RecentCoin 2007-11-05 15:05
The biggest issue, for me, has been their long term intractable hard-headed refusal to even admit that there is a problem, much less actually DO something to fix it. At least they're now admitting that there is a problem. To give credit where it's due, they are also making some tepid overtures toward hiring more officers.
My contentions have very little to do with the DART PD rank and file. The average patrol officer has an almost impossible job. The constant stress from being understaffed can't make for pleasant working conditions in what is, under optimal circumstances, a difficult job.
Almost all of my ire is directed at their (mis)management and the managers who are doing the "managing". Almost all of my criticism is directed toward them. Almost all of my prodding is for them to hire additional officers.
My figures, which I published in November of 2005, said that DART should have 672 officers minimum. The number for DART is so high, in large part, to the geographic dispersion of the officers. If they have more square miles to cover, it takes them longer to do it than it does if its only a few blocks. I've yet to see any numbers from DART as to what they would consider adequate staffing, or any sign that DART has a *serious* plan to remedy their staffing situation.
I'm sorry, but offering to pay $8,000 a year less than the competition just doesn't strike me as a *serious* offer. It's a token effort, at best. At worst, it makes DART seem miserly and undesirable as an employer. It is for that, and a host of other reasons, that I have long advocated that the DART PD be dissolved as a separate entity.
Policing of the various DART locations would fall to the police departments where those facilities are located. The individual DART PD officers would be transferred to the various member city PD's to become staff there. The money that currently goes to fund DART having a seperate PD would be partitioned out to the member cities to provide a police presence at DART Rail Stations, Transit Centers and Park-n-Ride facilities.

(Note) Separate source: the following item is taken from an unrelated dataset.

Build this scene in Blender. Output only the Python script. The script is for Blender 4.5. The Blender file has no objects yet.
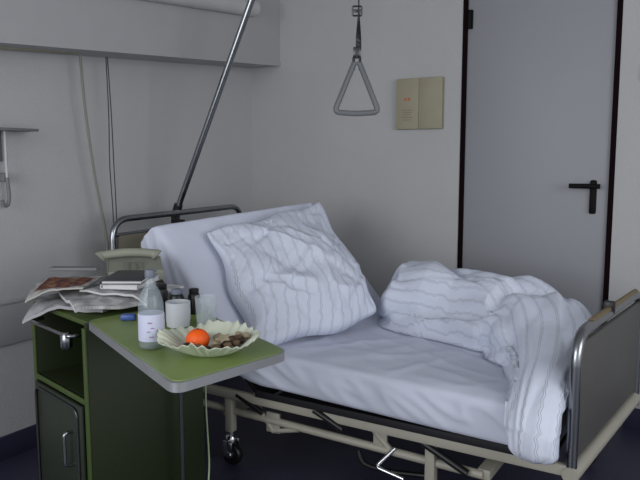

This wouldn't cost DART anymore than they are already paying per officer and it would eliminate several things that are quite redundant. Why maintain a separate shop to work on the police vehicles? Every local PD has that anyway. Why maintain a separate dispatch center? Every local PD has that anyway. Why maintain separate training and certification for your officers? Every local PD has that anyway. That's all money that could go toward hiring more officers.
I'm sure that by the time you divide 138 officers between the 13 member cities, that they could absorb them without even noticing. That's an average of 10 officers per city. Since the current number of officers employed by most of the member cities ranges into the hundreds, I doubt that they'd even be noticed.